Young people who beat their bodies into submission.
Every soldier would take a bullet for his comrades at arms.
The tattoo on their backs boasts "For me to live is Christ and to die is gain."
Sacrifice fuels the fire of victory in their eyes.
Winners. Martyrs. Who can stop them?
Can failure succeed? Can fear scare them or death kill them?
And this generation prays like a dying man with groans beyond
talking, with warrior cries, sulphuric tears
Waiting.

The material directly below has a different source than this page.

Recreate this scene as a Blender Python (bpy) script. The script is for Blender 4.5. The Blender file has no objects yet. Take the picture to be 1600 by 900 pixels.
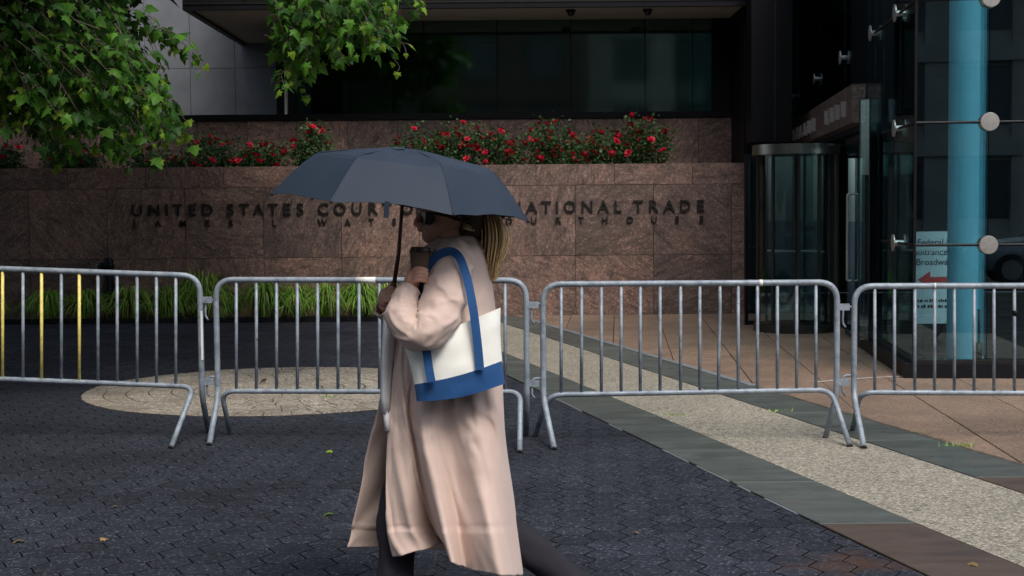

Watching: 24 - 7 - 365.
Whatever it takes they will give: Breaking the rules.
Shaking mediocrity from its cozy little hide.
Laying down their rights and their precious little wrongs,
laughing at labels, fasting essentials.

The advertisers cannot mold them.
Hollywood cannot hold them.
Peer-pressure is powerless
to shake their resolve
Material clothes matter not
Would they surrender their image or their popularity?
They would lay down their very lives,
swap seats with the man on death row;
guilty as hell.
A throne for an electric chair.
With blood and sweat and many tears,
with sleepless nights and fruitless days,
they pray as if it all depends on God
and live as if it all depends on them.


Their words make demons scream in shopping malls.
Don't you hear them coming?
Here come the frightened and forgotten, with fire in their eyes.
Their prayers summon the hounds of heaven and invoke the ancient dream of Eden.

And this is the sound of the underground
The whisper of history shaping
Foundations shaking
Revolutionaries dreaming once again
Mystery is screaming in whispers
Conspiracy is breathing...
This is the sound of the underground.